Non ha mai declinato il tema dell’educazione per esempio in ambito scolastico?
«No. Ho sempre conservato la dimensione cattolica nel contesto della Chiesa e dell’oratorio».
Oggi, sabato, è dunque un giorno speciale per lei?
«Direi che provvidenzialmente è stata trovata la data di oggi per la professione religiosa. Perché il 9 ottobre è lo stesso giorno del mio battesimo, che è stato celebrato proprio a San Teodoro. Mi viene da dire che è un momento nel quale si dà maggior profondità al battesimo, avvenendo per di più nello stesso giorno e luogo in cui mi è stato donato quel sacramento».
Le è già stata comunicata la sua destinazione?
«In questo momento non so ancora dove sarò mandata. Ma è anche bene così perché mi sto preparando per il momento che vivrò oggi pomeriggio, sul quale sto concentrando tutte le mie energie. Tendenzialmente la nostra congregazione presta servizio nelle parrocchie».
Le vocazioni religiose sono sempre più rare. Come se lo spiega?

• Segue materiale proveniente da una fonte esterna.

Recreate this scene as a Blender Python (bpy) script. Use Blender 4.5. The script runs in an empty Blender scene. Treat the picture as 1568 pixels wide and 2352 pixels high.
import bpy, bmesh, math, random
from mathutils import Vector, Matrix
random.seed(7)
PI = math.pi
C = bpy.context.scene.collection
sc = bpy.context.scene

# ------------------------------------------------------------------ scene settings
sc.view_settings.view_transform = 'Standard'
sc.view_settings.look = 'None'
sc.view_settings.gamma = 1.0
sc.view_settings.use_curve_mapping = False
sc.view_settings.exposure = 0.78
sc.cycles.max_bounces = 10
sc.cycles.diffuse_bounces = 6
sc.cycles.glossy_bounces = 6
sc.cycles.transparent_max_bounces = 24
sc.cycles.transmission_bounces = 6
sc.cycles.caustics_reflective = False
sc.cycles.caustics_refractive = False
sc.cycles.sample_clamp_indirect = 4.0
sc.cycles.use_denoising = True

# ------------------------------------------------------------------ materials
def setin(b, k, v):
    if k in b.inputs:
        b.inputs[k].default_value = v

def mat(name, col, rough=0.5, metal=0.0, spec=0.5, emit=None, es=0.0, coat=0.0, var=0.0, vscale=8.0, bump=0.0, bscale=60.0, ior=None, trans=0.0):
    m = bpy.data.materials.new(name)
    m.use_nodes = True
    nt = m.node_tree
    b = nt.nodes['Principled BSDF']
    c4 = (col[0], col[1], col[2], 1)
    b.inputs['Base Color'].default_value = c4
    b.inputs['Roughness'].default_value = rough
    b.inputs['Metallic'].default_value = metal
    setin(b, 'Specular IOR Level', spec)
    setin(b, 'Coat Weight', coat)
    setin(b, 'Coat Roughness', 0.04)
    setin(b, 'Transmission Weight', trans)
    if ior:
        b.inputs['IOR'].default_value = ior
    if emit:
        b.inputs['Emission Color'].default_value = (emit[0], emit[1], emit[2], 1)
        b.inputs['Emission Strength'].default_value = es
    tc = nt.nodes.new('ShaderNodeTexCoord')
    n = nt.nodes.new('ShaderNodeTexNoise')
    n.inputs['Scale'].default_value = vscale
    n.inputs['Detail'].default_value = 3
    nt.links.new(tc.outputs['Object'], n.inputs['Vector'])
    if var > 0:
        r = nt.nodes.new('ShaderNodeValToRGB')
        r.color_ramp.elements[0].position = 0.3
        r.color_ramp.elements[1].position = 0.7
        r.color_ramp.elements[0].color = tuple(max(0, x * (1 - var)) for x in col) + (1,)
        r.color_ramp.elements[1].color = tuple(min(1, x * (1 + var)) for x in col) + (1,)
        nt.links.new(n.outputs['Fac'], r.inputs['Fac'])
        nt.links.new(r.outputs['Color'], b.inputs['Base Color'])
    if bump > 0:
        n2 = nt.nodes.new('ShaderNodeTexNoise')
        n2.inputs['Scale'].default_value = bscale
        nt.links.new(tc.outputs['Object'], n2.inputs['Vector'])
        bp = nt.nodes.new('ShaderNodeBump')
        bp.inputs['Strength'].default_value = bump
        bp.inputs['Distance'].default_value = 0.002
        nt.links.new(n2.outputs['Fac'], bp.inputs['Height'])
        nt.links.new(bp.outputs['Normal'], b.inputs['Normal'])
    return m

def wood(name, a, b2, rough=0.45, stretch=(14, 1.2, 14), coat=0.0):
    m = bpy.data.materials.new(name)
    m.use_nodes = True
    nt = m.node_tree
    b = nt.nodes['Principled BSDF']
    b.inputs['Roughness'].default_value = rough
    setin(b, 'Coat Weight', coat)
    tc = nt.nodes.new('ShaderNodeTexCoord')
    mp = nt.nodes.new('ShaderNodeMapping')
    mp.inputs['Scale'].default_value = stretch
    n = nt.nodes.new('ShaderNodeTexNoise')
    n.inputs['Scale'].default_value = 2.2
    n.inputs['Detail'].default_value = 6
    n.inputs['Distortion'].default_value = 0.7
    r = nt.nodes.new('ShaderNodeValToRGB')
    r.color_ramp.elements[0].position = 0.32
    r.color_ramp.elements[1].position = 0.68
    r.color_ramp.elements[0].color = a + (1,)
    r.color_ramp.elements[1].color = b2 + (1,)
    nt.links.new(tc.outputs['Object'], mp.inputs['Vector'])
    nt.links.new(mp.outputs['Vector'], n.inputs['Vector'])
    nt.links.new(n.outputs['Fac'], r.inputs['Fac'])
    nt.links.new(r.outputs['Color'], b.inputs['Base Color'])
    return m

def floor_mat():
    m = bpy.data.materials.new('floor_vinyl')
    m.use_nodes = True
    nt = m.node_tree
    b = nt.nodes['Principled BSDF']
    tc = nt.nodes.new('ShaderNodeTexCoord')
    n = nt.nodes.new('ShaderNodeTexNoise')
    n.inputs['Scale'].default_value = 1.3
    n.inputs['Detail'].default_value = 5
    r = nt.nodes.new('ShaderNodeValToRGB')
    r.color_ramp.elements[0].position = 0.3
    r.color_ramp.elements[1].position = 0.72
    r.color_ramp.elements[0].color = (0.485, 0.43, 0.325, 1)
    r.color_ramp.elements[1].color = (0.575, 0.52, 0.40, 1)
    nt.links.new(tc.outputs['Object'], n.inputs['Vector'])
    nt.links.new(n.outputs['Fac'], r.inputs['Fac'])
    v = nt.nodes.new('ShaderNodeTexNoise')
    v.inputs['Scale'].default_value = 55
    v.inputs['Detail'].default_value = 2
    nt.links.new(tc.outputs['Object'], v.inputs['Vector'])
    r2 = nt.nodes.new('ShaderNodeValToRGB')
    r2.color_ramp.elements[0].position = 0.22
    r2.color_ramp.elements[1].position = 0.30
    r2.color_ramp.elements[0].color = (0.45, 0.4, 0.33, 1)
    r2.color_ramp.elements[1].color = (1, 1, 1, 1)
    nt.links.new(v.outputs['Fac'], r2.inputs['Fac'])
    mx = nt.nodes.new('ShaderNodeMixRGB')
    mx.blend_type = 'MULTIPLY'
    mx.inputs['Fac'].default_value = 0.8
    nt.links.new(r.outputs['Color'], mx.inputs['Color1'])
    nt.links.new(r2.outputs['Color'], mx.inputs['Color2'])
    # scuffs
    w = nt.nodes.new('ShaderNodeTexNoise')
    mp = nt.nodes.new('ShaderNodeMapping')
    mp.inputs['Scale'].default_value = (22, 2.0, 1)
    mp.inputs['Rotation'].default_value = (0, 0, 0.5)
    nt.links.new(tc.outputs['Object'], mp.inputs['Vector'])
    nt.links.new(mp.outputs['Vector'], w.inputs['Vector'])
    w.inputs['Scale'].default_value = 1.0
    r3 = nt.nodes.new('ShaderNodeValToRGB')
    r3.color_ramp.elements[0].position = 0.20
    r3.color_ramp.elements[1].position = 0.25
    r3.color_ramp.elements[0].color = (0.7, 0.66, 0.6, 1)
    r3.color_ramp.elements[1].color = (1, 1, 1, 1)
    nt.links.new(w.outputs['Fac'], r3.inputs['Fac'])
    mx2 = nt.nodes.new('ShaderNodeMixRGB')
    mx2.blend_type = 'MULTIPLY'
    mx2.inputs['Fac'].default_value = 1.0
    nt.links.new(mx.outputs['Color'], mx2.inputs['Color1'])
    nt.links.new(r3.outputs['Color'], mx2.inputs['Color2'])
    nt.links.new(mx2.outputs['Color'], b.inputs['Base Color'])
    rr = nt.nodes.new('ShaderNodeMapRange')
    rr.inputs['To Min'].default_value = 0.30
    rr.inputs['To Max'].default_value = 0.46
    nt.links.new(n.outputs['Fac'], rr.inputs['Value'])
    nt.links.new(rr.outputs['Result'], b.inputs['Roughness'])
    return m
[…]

«Penso che la “definitività”, il dire “sì” per sempre, rappresenti un percorso sempre più difficile da intraprendere, non solo dal punto di vista della consacrazione ma anche sociale. Penso per esempio ai matrimoni che sono sempre più fragili. Nel caso della consacrazione c’è anche un altro fattore».
Quale?
«L’idea che la vita nel convento, quella consacrata, sia “a perdere”. Invece è una vita in cui si dà tutto, nella quale si investe tanto ma che è tanto arricchente».
Ha un sogno che le piacerebbe realizzare diventata suora?
«No. Quando si dice di sì per sempre al Signore, significa affidare la propria vita a lui e poco cambia essere in una comunità o nell’altra. La felicità la si trova comunque».